* **AIM**: In the listing below, find the line containing "fresh=(90000, (-2.6, 0.3)))" and the line containing "hedge('clipped_hedge', 'short rounded". Repeat exactly those two lines and every line between them, nothing more.

Data listing:
────────────────────────────────────────
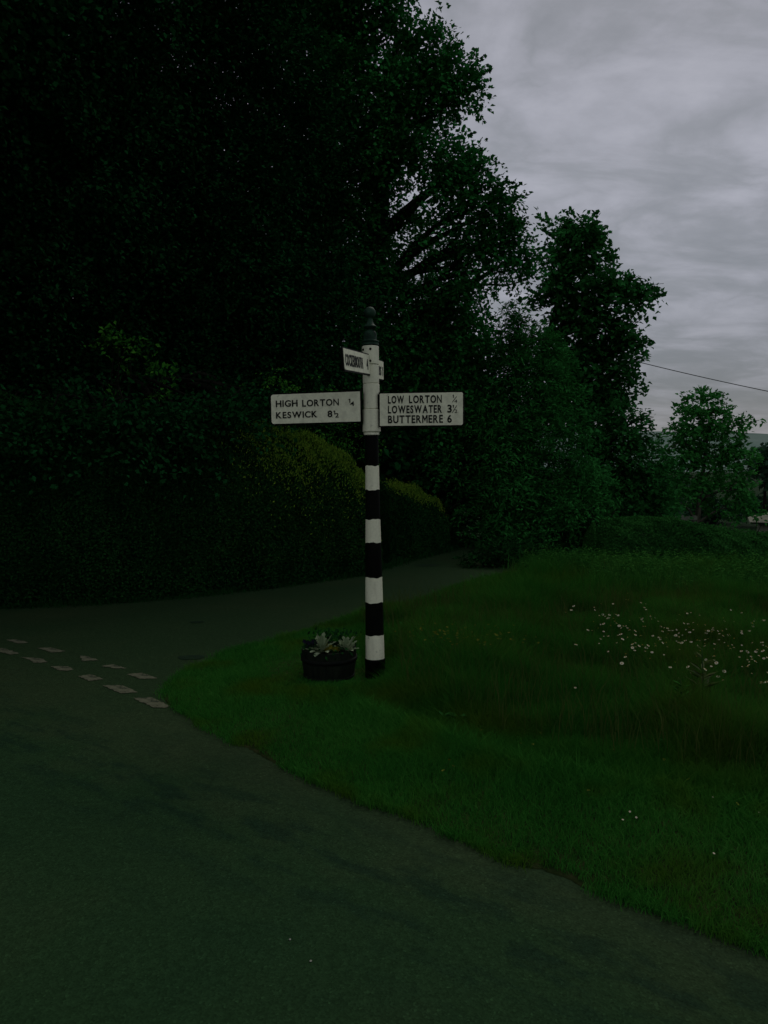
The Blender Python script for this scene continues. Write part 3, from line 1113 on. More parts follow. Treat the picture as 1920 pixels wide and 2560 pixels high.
    for i in range(m):
        zb = float(base_fn(p[i, 0], p[i, 1])) if base_fn is not None else 0.0
        a = np.array([p[i, 0] + nr[i, 0] * thick * 0.55, p[i, 1] + nr[i, 1] * thick * 0.55, zb - 0.05]) - org
        b = a + np.array([rng.normal() * 0.1, rng.normal() * 0.08, (h[i] - zb) * 0.85])
        q, r = limb_path(a, b, 0.035, 0.012, 5, 0.05)
        mb.tube(q, r, 6)
        for _ in range(4):
            s_ = q[1 + int(rng.integers(0, 3))]
            e = s_ + np.array([rng.normal() * 0.25, rng.normal() * 0.2, 0.3 + 0.3 * rng.random()])
            mb.tube([s_, (s_ + e) / 2 + rng.normal(size=3) * 0.03, e], [0.014, 0.01, 0.006], 5)
    mb.build('stem', M['bark'], root)
    return root


def top_at(px, py, Y):
    return float(P(px, py, Y)[2])


def ghz(x, y):
    return gh(x, y)


hl_front = hb[:6].copy()
hl_front = np.vstack([hl_front, G(845, 1222)[:2]])
hl_top = [2.35, 2.35, 2.32, 2.26, top_at(610, 920, hl_front[4][1] + 0.45), top_at(745, 985, hl_front[5][1] + 0.45), top_at(830, 1022, hl_front[6][1] + 0.4)]
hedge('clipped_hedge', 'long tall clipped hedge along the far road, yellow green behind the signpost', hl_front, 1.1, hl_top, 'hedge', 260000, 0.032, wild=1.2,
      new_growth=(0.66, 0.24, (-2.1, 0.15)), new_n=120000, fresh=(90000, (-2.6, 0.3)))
h2 = np.array([G(862, 1214)[:2], G(920, 1200)[:2], G(985, 1184)[:2] + [0.05, 0]])
h2t = [top_at(872, 1032, h2[0][1] + 0.4), top_at(925, 1056, h2[1][1] + 0.4), top_at(982, 1105, h2[2][1] + 0.4)]
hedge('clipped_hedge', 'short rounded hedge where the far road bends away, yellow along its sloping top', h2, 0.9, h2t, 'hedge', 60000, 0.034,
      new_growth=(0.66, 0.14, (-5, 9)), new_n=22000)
hr = np.array([(3.75, 13.6), (4.6, 13.4), (5.6, 13.0), (7.2, 12.6), (9.5, 12.4)])
hrt = [top_at(1330, 1124, 14.0), top_at(1430, 1120, 13.8), top_at(1540, 1140, 13.4), top_at(1659, 1166, 13.0), 0.2]
hedge('clipped_hedge', 'low rounded clipped hedge beyond the meadow in front of the slim tree', hr, 1.5, hrt, 'hedge_right', 90000, 0.04, base_fn=ghz)
hd = np.array([(2.5, 14.9), (3.2, 14.8), (4.3, 14.7)])
hdt = [top_at(1195, 1112, 15.3), top_at(1260, 1106, 15.3), top_at(1340, 1112, 15.2)]
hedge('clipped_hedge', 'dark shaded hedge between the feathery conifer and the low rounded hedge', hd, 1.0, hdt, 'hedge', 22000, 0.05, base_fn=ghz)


# ------------------------------------------------------------------ trees
def gbase(x, y):
    return (x, y, float(gh(x, y)))


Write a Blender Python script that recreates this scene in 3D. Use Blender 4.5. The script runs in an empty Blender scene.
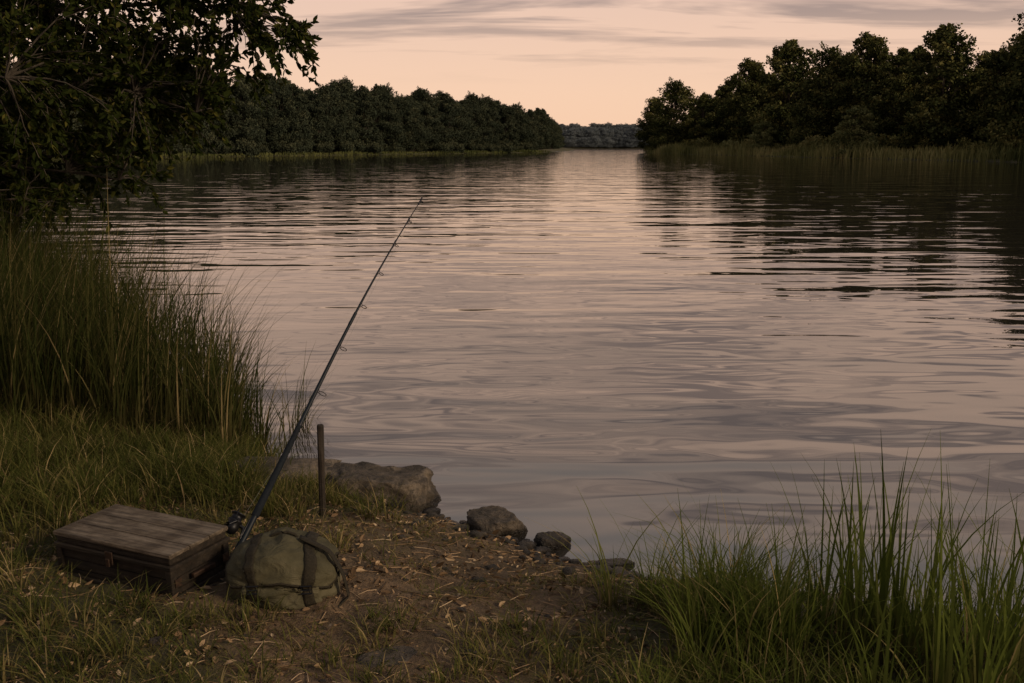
import bpy, bmesh, math, random
import numpy as np
from mathutils import Vector, Matrix, noise as mnoise
R=np.random.default_rng(7); random.seed(7)
scene=bpy.context.scene
scene.view_settings.view_transform='Standard'
try: scene.view_settings.look='None'
except: pass
scene.view_settings.exposure=0

# ---------------------------------------------------------------- helpers
def link(o,parent=None):
    scene.collection.objects.link(o)
    if parent: o.parent=parent
    return o
def np_mesh(name,V,F,mats,attrs=None,smooth=False,midx=None):
    V=np.asarray(V,dtype=np.float32); F=np.asarray(F,dtype=np.int32)
    m=bpy.data.meshes.new(name); k=F.shape[1]
    m.vertices.add(len(V)); m.vertices.foreach_set('co',V.ravel())
    m.loops.add(F.size); m.loops.foreach_set('vertex_index',F.ravel())
    m.polygons.add(len(F))
    m.polygons.foreach_set('loop_start',np.arange(0,F.size,k,dtype=np.int32))
    m.polygons.foreach_set('loop_total',np.full(len(F),k,dtype=np.int32))
    if midx is not None: m.polygons.foreach_set('material_index',np.asarray(midx,dtype=np.int32))
    m.polygons.foreach_set('use_smooth',np.full(len(F),smooth))
    for mt in mats: m.materials.append(mt)
    if attrs:
        for n,a in attrs.items():
            at=m.attributes.new(n,'FLOAT','POINT'); at.data.foreach_set('value',np.asarray(a,dtype=np.float32))
    m.update(calc_edges=True); m.validate()
    return m
def np_obj(name,*a,parent=None,**k):
    return link(bpy.data.objects.new(name,np_mesh(name,*a,**k)),parent)
def empty(name,loc=(0,0,0),rot=(0,0,0)):
    e=bpy.data.objects.new(name,None); e.location=loc; e.rotation_euler=rot; e.empty_display_size=.1
    return link(e)
def hsh(ix,iy,s):
    n=np.sin(ix*127.1+iy*311.7+s*74.7)*43758.5453
    return n-np.floor(n)
def vnoise(x,y,s=0):
    xi=np.floor(x); yi=np.floor(y); fx=x-xi; fy=y-yi
    fx=fx*fx*(3-2*fx); fy=fy*fy*(3-2*fy)
    a=hsh(xi,yi,s);b=hsh(xi+1,yi,s);c=hsh(xi,yi+1,s);d=hsh(xi+1,yi+1,s)
    return (a*(1-fx)+b*fx)*(1-fy)+(c*(1-fx)+d*fx)*fy
def fbm(x,y,s=0,o=4):
    v=0;a=.5;t=0
    for i in range(o):
        v=v+a*vnoise(x*2**i,y*2**i,s+i*13);t+=a;a*=.5
    return v/t
def sstep(a,b,x):
    t=np.clip((x-a)/(b-a),0,1); return t*t*(3-2*t)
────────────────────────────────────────
* **FINAL ANSWER**:
      new_growth=(0.66, 0.24, (-2.1, 0.15)), new_n=120000, fresh=(90000, (-2.6, 0.3)))
h2 = np.array([G(862, 1214)[:2], G(920, 1200)[:2], G(985, 1184)[:2] + [0.05, 0]])
h2t = [top_at(872, 1032, h2[0][1] + 0.4), top_at(925, 1056, h2[1][1] + 0.4), top_at(982, 1105, h2[2][1] + 0.4)]
hedge('clipped_hedge', 'short rounded hedge where the far road bends away, yellow along its sloping top', h2, 0.9, h2t, 'hedge', 60000, 0.034,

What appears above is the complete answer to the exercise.